Efforts to keep insurance under state jurisdiction may add drama to the upcoming National Association of Insurance Commissioners summer meeting.
The meeting, set to start June 13 in Minneapolis, will feature sessions on topics such as derivatives risk mitigation and principles-based reserving.
But Howard Mills, a former New York state insurance commissioner who is now chief advisor for the insurance group at Deloitte & Touche L.L.P., New York, says he will be especially interested in topics such as the battle between the NAIC, Kansas City, Mo., and the U.S. Securities and Exchange Commission over whether indexed annuities ought to be classified as insurance products or as securities.
"There's a lot of background noise that makes this meeting very interesting," Mills says.
Some insurers have sided with the NAIC and producer groups, arguing that indexed annuity returns are backed by insurers' general account assets, and that the products should continue to be regulated by state insurance departments.

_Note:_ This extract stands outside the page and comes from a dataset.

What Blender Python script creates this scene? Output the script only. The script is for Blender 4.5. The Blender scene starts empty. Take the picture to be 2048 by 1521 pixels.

MetLife Inc., New York, has filed a brief supporting the SEC's effort to get jurisdiction over the annuities. Indexed annuities are similar enough to variable annuities that they ought to be regulated in the same way that VA products are regulated, MetLife says.
At other insurers, "there's a wide range of views," Mills says. "Many have kept fairly quiet on the issue. They are happy to be on the sidelines."
Meanwhile, insurers are continuing to press insurance regulators for changes in what they believe to be inflexible, counterproductive capital accounting rules.